[Brief]
Copy out every line exactly, passing over the pictures.

[Supplied data]
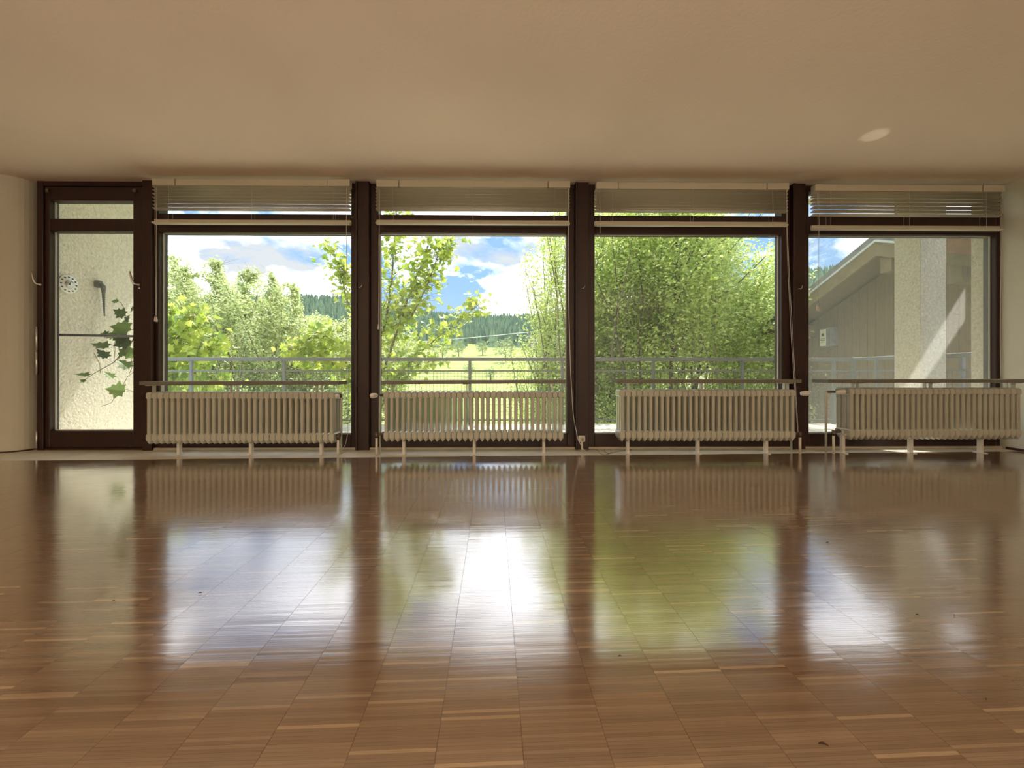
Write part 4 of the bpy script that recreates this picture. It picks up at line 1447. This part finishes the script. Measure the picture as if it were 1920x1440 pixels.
def branch_px(pts, Y0, Y1=None):
    Y1 = Y1 or Y0
    n = len(pts)
    return [at(a, b, Y0 + (Y1 - Y0) * i / (n - 1)) for i, (a, b) in enumerate(pts)]
def maple(label, branches, total, leaf, parts, trunk=None, extra=0):
    """branches: list of (pixel points, Y0, Y1, radius0, leaves, jitter)"""
    first = Vector(trunk[0]) if trunk else branch_px(branches[0][0], branches[0][1], branches[0][2])[0]
    base = (first.x, first.y, -3.2)
    T = thing('maple_tree', label, 'tree', base)
    Bv = Vector(base)
    bm_ = MB()
    if trunk: bm_.tube([Vector(p_) - Bv for p_ in trunk], [.09, .08, .07, .05][:len(trunk)], 8)
    P = []
    tw = MB()
    for (pts, Y0, Y1, r0, nl, jit) in branches:
        nl = int(nl * 4)
        W_ = [p_ - Bv for p_ in branch_px(pts, Y0, Y1)]
        # resample with wobble
        fine = []
        for i in range(len(W_) - 1):
            for k in range(4): fine.append(W_[i].lerp(W_[i + 1], k / 4) + Vector((random.gauss(0, .008), random.gauss(0, .02), random.gauss(0, .008))))
        fine.append(W_[-1])
        bm_.tube(fine, [max(.003, r0 * (1 - .85 * i / len(fine))) for i in range(len(fine))], 5, caps=False)
        for j in range(nl):
            t_ = random.uniform(.12, 1.0) * (len(fine) - 1)
            i = min(int(t_), len(fine) - 2)
            o_ = fine[i].lerp(fine[i + 1], t_ - i)
            jit_ = jit * 1.15
            off = Vector((random.gauss(0, jit_), random.gauss(0, jit * .8), random.gauss(0, jit)))
            if off.length > jit * 1.1 and random.random() < .5:
                tw.tube([o_, o_ + off * .5 + Vector((0, 0, .02)), o_ + off], [.004, .003, .0015], 3, caps=False)
            P.append(o_ + off)
    bm_.build('branches', M['barkl'], T)
    tag(tw.build('twigs', M['barkl'], T), kind='stuff')
    P.sort(key=lambda p_: p_.y)
    single_leaves(T, P[:parts], MLEAF, leaf)
    rest = P[parts:]
    if rest:
        V = []; Fc = []; Tn = []
        C = np.array([list(p_) for p_ in rest])
        V = leaf_verts(C, leaf, MS, .4)
        cen = V.mean(1, keepdims=True)
        V = np.concatenate([V, cen], 1)
        k = len(MS)
        tri = np.array([(i, (i + 1) % k, k) for i in range(k)])
        Fc = (np.arange(len(rest))[:, None, None] * (k + 1) + tri[None]).reshape(-1, 3)
        me = fast_mesh('foliage', V.reshape(-1, 3), Fc, M['leafB'], tint=np.repeat(rng.random(len(rest)), k + 1))
        tag(link('foliage', me, T), kind='stuff')
    return T
tx = X(690, 7.6)
maple('large-leaved maple whose trunk hides behind the post between the first two windows', [
    ([(690, 760), (740, 640), (765, 560), (790, 500), (812, 430)], 7.4, 7.2, .030, 110, .15),
    ([(690, 700), (725, 600), (735, 520), (740, 430), (742, 380)], 7.4, 7.5, .028, 120, .17),
    ([(690, 800), (760, 690), (800, 650), (850, 610), (905, 565)], 7.3, 7.0, .020, 80, .11),
    ([(690, 640), (775, 590), (800, 540), (820, 480), (845, 450)], 7.4, 7.1, .018, 85, .12),
    ([(700, 640), (680, 560), (655, 520), (632, 490), (612, 458)], 7.2, 6.9, .014, 46, .10),
    ([(690, 720), (680, 640), (650, 560), (640, 520), (632, 500)], 7.2, 7.0, .014, 34, .10),
    ([(690, 760), (665, 690), (630, 640), (595, 622), (560, 650)], 7.1, 6.7, .014, 70, .12),
    ([(690, 780), (660, 720), (620, 680), (580, 665), (535, 655)], 7.1, 6.6, .012, 60, .10),
    ([(690, 840), (730, 720), (760, 690), (800, 680), (835, 672)], 7.3, 7.0, .012, 40, .10),
    ], 0, .120, 300, trunk=[(tx, 7.6, -3.2), (tx + .03, 7.55, -1.5), (tx, 7.45, 0.0), (tx - .02, 7.4, 1.0)])
tx = X(290, 6.9)
maple('bright young maple at the left edge of the window beside the door', [
    ([(285, 760), (300, 690), (330, 640), (350, 610), (372, 590)], 6.8, 6.6, .016, 90, .13),
    ([(285, 760), (320, 700), (350, 670), (385, 655), (405, 645)], 6.8, 6.6, .014, 85, .12),
    ([(285, 720), (290, 660), (310, 630), (320, 600), (318, 585)], 6.8, 6.7, .014, 45, .11),
    ([(285, 790), (320, 740), (360, 720), (400, 715), (420, 705)], 6.8, 6.6, .012, 50, .10),
    ], 0, .13, 290, trunk=[(tx, 6.9, -3.2), (tx, 6.88, -1.0), (tx, 6.85, .3)])

# climbing branch outside the door glass
def yv_(px_, back=0.0):
    """distance of the vine in front of the outer wall at this place"""
    return max(3.90, min(4.27, XEL / X(px_, 1.0) - .15 - back))
def vine_px(pts): return [at(a, b, yv_(a)) for a, b in pts]
VB = vine_px([(262, 610), (248, 640), (213, 680), (180, 698), (150, 718)])
VT = thing('vine_branch', 'thin branch with a few dark lobed leaves hanging outside the door glass', 'branch', tuple(VB[0]))
Bv = VB[0].copy()
m_ = MB().tube([p_ - Bv for p_ in VB], [.006, .005, .004, .003, .002], 5)
for (pts) in ([(262, 690), (240, 705), (226, 730), (218, 742), (208, 756), (189, 762)], [(213, 680), (216, 655), (214, 642), (238, 622), (262, 612)], [(262, 735), (246, 733), (236, 730)],
              [(236, 600), (234, 580), (226, 567), (216, 563)], [(213, 680), (230, 679), (248, 682)], [(243, 700), (249, 685), (243, 660), (236, 650)], [(188, 700), (187, 682), (176, 662)]):
    m_.tube([p_ - Bv for p_ in vine_px(pts)], .0022, 4)
m_.build('stem', M['bark'], VT)
def vleaf(px_, py_, ang, size, tilt, k):
    """leaf seen at (px,py) pointing along angle ang (degrees, in the picture, 0 = right, 90 = up)"""
    p_ = at(px_, py_, yv_(px_, .03)) - Bv
    a_ = math.radians(ang)
    d = Vector((math.cos(a_), -.25, math.sin(a_))).normalized()
    nrm = Vector((0, -math.cos(tilt), math.sin(tilt)))
    s_ = nrm.cross(d).normalized(); n_ = d.cross(s_)
    o = link('leaf', VLEAF[k % 6][0], VT)
    o.matrix_local = Matrix.Translation(p_) @ Matrix((d, s_, n_)).transposed().to_4x4() @ Matrix.Scale(size, 4)
vleaf(236, 733, 172, .19, .25, 0)
vleaf(204, 652, 165, .16, 1.0, 1)
vleaf(201, 672, 130, .13, 1.15, 2)
vleaf(236, 592, 150, .13, .3, 3)
vleaf(222, 566, 170, .07, .6, 4)
vleaf(242, 692, 128, .15, 1.1, 5)
vleaf(246, 618, 170, .20, .4, 0)
vleaf(240, 640, 150, .17, .3, 1)
vleaf(247, 640, 200, .17, .3, 2)
vleaf(205, 626, 195, .12, .8, 3)
vleaf(248, 672, 100, .15, .8, 4)
vleaf(166, 706, 160, .12, 1.25, 5)
vleaf(212, 710, 130, .11, 1.25, 0)
vleaf(160, 716, 150, .05, .9, 1)
vleaf(224, 628, 185, .15, .6, 4)
vleaf(238, 655, 230, .13, .4, 5)
vleaf(230, 640, 120, .12, .7, 0)
vleaf(245, 583, 20, .09, .5, 2)
vleaf(238, 605, 60, .10, .5, 3)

[Correct answer]
Write part 4 of the bpy script that recreates this picture. It picks up at line 1447. This part finishes the script. Measure the picture as if it were 1920x1440 pixels.
def branch_px(pts, Y0, Y1=None):
    Y1 = Y1 or Y0
    n = len(pts)
    return [at(a, b, Y0 + (Y1 - Y0) * i / (n - 1)) for i, (a, b) in enumerate(pts)]
def maple(label, branches, total, leaf, parts, trunk=None, extra=0):
    """branches: list of (pixel points, Y0, Y1, radius0, leaves, jitter)"""
    first = Vector(trunk[0]) if trunk else branch_px(branches[0][0], branches[0][1], branches[0][2])[0]
    base = (first.x, first.y, -3.2)
    T = thing('maple_tree', label, 'tree', base)
    Bv = Vector(base)
    bm_ = MB()
    if trunk: bm_.tube([Vector(p_) - Bv for p_ in trunk], [.09, .08, .07, .05][:len(trunk)], 8)
    P = []
    tw = MB()
    for (pts, Y0, Y1, r0, nl, jit) in branches:
        nl = int(nl * 4)
        W_ = [p_ - Bv for p_ in branch_px(pts, Y0, Y1)]
        # resample with wobble
        fine = []
        for i in range(len(W_) - 1):
            for k in range(4): fine.append(W_[i].lerp(W_[i + 1], k / 4) + Vector((random.gauss(0, .008), random.gauss(0, .02), random.gauss(0, .008))))
        fine.append(W_[-1])
        bm_.tube(fine, [max(.003, r0 * (1 - .85 * i / len(fine))) for i in range(len(fine))], 5, caps=False)
        for j in range(nl):
            t_ = random.uniform(.12, 1.0) * (len(fine) - 1)
            i = min(int(t_), len(fine) - 2)
            o_ = fine[i].lerp(fine[i + 1], t_ - i)
            jit_ = jit * 1.15
            off = Vector((random.gauss(0, jit_), random.gauss(0, jit * .8), random.gauss(0, jit)))
            if off.length > jit * 1.1 and random.random() < .5:
                tw.tube([o_, o_ + off * .5 + Vector((0, 0, .02)), o_ + off], [.004, .003, .0015], 3, caps=False)
            P.append(o_ + off)
    bm_.build('branches', M['barkl'], T)
    tag(tw.build('twigs', M['barkl'], T), kind='stuff')
    P.sort(key=lambda p_: p_.y)
    single_leaves(T, P[:parts], MLEAF, leaf)
    rest = P[parts:]
    if rest:
        V = []; Fc = []; Tn = []
        C = np.array([list(p_) for p_ in rest])
        V = leaf_verts(C, leaf, MS, .4)
        cen = V.mean(1, keepdims=True)
        V = np.concatenate([V, cen], 1)
        k = len(MS)
        tri = np.array([(i, (i + 1) % k, k) for i in range(k)])
        Fc = (np.arange(len(rest))[:, None, None] * (k + 1) + tri[None]).reshape(-1, 3)
        me = fast_mesh('foliage', V.reshape(-1, 3), Fc, M['leafB'], tint=np.repeat(rng.random(len(rest)), k + 1))
        tag(link('foliage', me, T), kind='stuff')
    return T
tx = X(690, 7.6)
maple('large-leaved maple whose trunk hides behind the post between the first two windows', [
    ([(690, 760), (740, 640), (765, 560), (790, 500), (812, 430)], 7.4, 7.2, .030, 110, .15),
    ([(690, 700), (725, 600), (735, 520), (740, 430), (742, 380)], 7.4, 7.5, .028, 120, .17),
    ([(690, 800), (760, 690), (800, 650), (850, 610), (905, 565)], 7.3, 7.0, .020, 80, .11),
    ([(690, 640), (775, 590), (800, 540), (820, 480), (845, 450)], 7.4, 7.1, .018, 85, .12),
    ([(700, 640), (680, 560), (655, 520), (632, 490), (612, 458)], 7.2, 6.9, .014, 46, .10),
    ([(690, 720), (680, 640), (650, 560), (640, 520), (632, 500)], 7.2, 7.0, .014, 34, .10),
    ([(690, 760), (665, 690), (630, 640), (595, 622), (560, 650)], 7.1, 6.7, .014, 70, .12),
    ([(690, 780), (660, 720), (620, 680), (580, 665), (535, 655)], 7.1, 6.6, .012, 60, .10),
    ([(690, 840), (730, 720), (760, 690), (800, 680), (835, 672)], 7.3, 7.0, .012, 40, .10),
    ], 0, .120, 300, trunk=[(tx, 7.6, -3.2), (tx + .03, 7.55, -1.5), (tx, 7.45, 0.0), (tx - .02, 7.4, 1.0)])
tx = X(290, 6.9)
maple('bright young maple at the left edge of the window beside the door', [
    ([(285, 760), (300, 690), (330, 640), (350, 610), (372, 590)], 6.8, 6.6, .016, 90, .13),
    ([(285, 760), (320, 700), (350, 670), (385, 655), (405, 645)], 6.8, 6.6, .014, 85, .12),
    ([(285, 720), (290, 660), (310, 630), (320, 600), (318, 585)], 6.8, 6.7, .014, 45, .11),
    ([(285, 790), (320, 740), (360, 720), (400, 715), (420, 705)], 6.8, 6.6, .012, 50, .10),
    ], 0, .13, 290, trunk=[(tx, 6.9, -3.2), (tx, 6.88, -1.0), (tx, 6.85, .3)])

# climbing branch outside the door glass
def yv_(px_, back=0.0):
    """distance of the vine in front of the outer wall at this place"""
    return max(3.90, min(4.27, XEL / X(px_, 1.0) - .15 - back))
def vine_px(pts): return [at(a, b, yv_(a)) for a, b in pts]
VB = vine_px([(262, 610), (248, 640), (213, 680), (180, 698), (150, 718)])
VT = thing('vine_branch', 'thin branch with a few dark lobed leaves hanging outside the door glass', 'branch', tuple(VB[0]))
Bv = VB[0].copy()
m_ = MB().tube([p_ - Bv for p_ in VB], [.006, .005, .004, .003, .002], 5)
for (pts) in ([(262, 690), (240, 705), (226, 730), (218, 742), (208, 756), (189, 762)], [(213, 680), (216, 655), (214, 642), (238, 622), (262, 612)], [(262, 735), (246, 733), (236, 730)],
              [(236, 600), (234, 580), (226, 567), (216, 563)], [(213, 680), (230, 679), (248, 682)], [(243, 700), (249, 685), (243, 660), (236, 650)], [(188, 700), (187, 682), (176, 662)]):
    m_.tube([p_ - Bv for p_ in vine_px(pts)], .0022, 4)
m_.build('stem', M['bark'], VT)
def vleaf(px_, py_, ang, size, tilt, k):
    """leaf seen at (px,py) pointing along angle ang (degrees, in the picture, 0 = right, 90 = up)"""
    p_ = at(px_, py_, yv_(px_, .03)) - Bv
    a_ = math.radians(ang)
    d = Vector((math.cos(a_), -.25, math.sin(a_))).normalized()
    nrm = Vector((0, -math.cos(tilt), math.sin(tilt)))
    s_ = nrm.cross(d).normalized(); n_ = d.cross(s_)
    o = link('leaf', VLEAF[k % 6][0], VT)
    o.matrix_local = Matrix.Translation(p_) @ Matrix((d, s_, n_)).transposed().to_4x4() @ Matrix.Scale(size, 4)
vleaf(236, 733, 172, .19, .25, 0)
vleaf(204, 652, 165, .16, 1.0, 1)
vleaf(201, 672, 130, .13, 1.15, 2)
vleaf(236, 592, 150, .13, .3, 3)
vleaf(222, 566, 170, .07, .6, 4)
vleaf(242, 692, 128, .15, 1.1, 5)
vleaf(246, 618, 170, .20, .4, 0)
vleaf(240, 640, 150, .17, .3, 1)
vleaf(247, 640, 200, .17, .3, 2)
vleaf(205, 626, 195, .12, .8, 3)
vleaf(248, 672, 100, .15, .8, 4)
vleaf(166, 706, 160, .12, 1.25, 5)
vleaf(212, 710, 130, .11, 1.25, 0)
vleaf(160, 716, 150, .05, .9, 1)
vleaf(224, 628, 185, .15, .6, 4)
vleaf(238, 655, 230, .13, .4, 5)
vleaf(230, 640, 120, .12, .7, 0)
vleaf(245, 583, 20, .09, .5, 2)
vleaf(238, 605, 60, .10, .5, 3)